Late in the night, Berk finished speaking. When he had, Diony said that she had made up her mind. She chose to have Berk remain, even though Evan had been a steadier husband. She told them both to leave the cabin that night, for she wanted to be alone for a time before she faced her new start on life with her first husband.

Critical Evaluation:

Though it was her fourth published novel, THE GREAT MEADOW had been slowly developing in Elizabeth Madox Roberts’ mind for many years. She was descended from pioneers who had settled in the Kentucky wilderness, and she wished to commemorate the part such settlers had played in transforming the great meadowland beyond the mountains into homes for themselves. She carefully considered theme, characters, style, and form. The result is a novel laid in the period of the American Revolution and the settlement of land west of the southern Appalachians, with such historical personages as Daniel Boone, James Harrod, and George Rogers Clark playing subsidiary roles. The progress of the war was briefly reported from time to time as something happening far away, except for Indian raids and skirmishes between white settlers and red men urged into battle by the British.
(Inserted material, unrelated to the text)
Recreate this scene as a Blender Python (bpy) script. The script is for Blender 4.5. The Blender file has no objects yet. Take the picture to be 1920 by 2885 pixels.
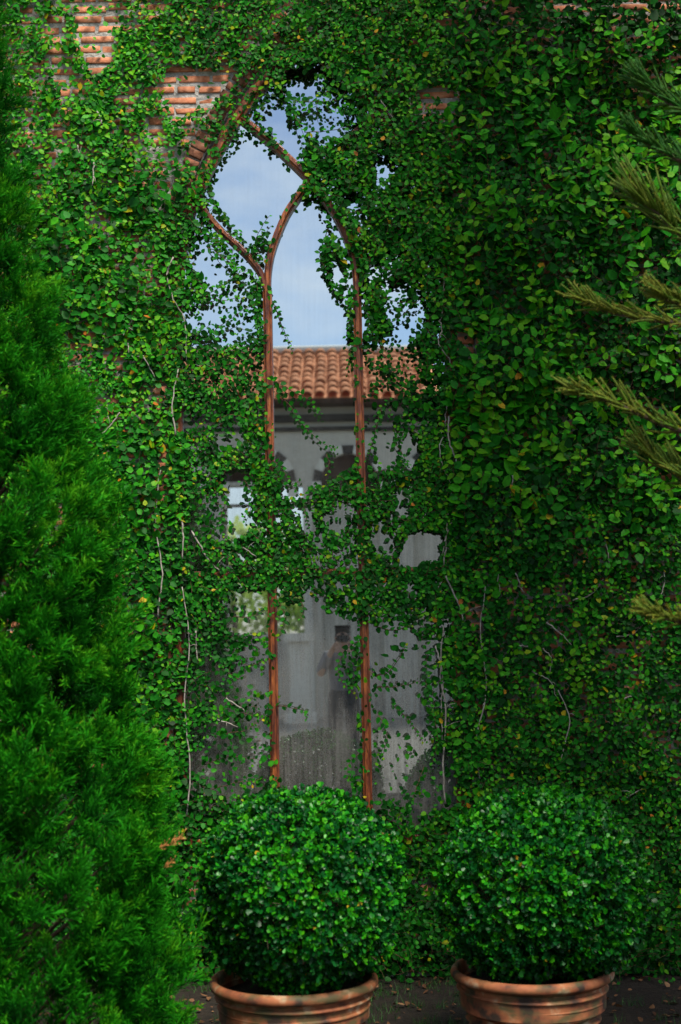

The dominant theme of the evolution of order out of chaos is developed in two movements: Diony Hall, an introspective but physically active young girl, seeks to control the welter of emotions and thoughts within herself as she matures into a young woman, and to find and understand the part she was intended to play in life by the great Author of Nature. She becomes a part of the other movement, that of the settlers who brought order and civilization into what had been raw wilderness. Diony is the only fully developed character in the novel, the only one seen from within as well as without. The two movements are intermeshed as the author alternately reveals Diony’s thoughts and feelings and then shifts to the physical action of the story that involves Diony with the many other characters.

In style, the novel blends poetry and prose. Music abounds in ballads, hymns, the sounds of Thomas Hall’s anvil, bird songs, the bells on horses’ necks, and fiddle music for dancing. Images of weaving suggest the making of a historical tapestry (“the words and the wool were spun together”). Archaic locutions and dialectal words (“blowth,” “frighted”) give an eighteenth century folk flavor.

The principal weakness of THE GREAT MEADOW is the use of the Enoch Arden theme at the end when Berk returns after his long absence. For most readers, however, this ending may seem acceptable, particularly since Berk saved himself from being eaten by his captors through a convincing argument that his “thinking part” gave him his strength. This is a corollary of Diony’s belief in “the power of reason over the wild life of the earth.”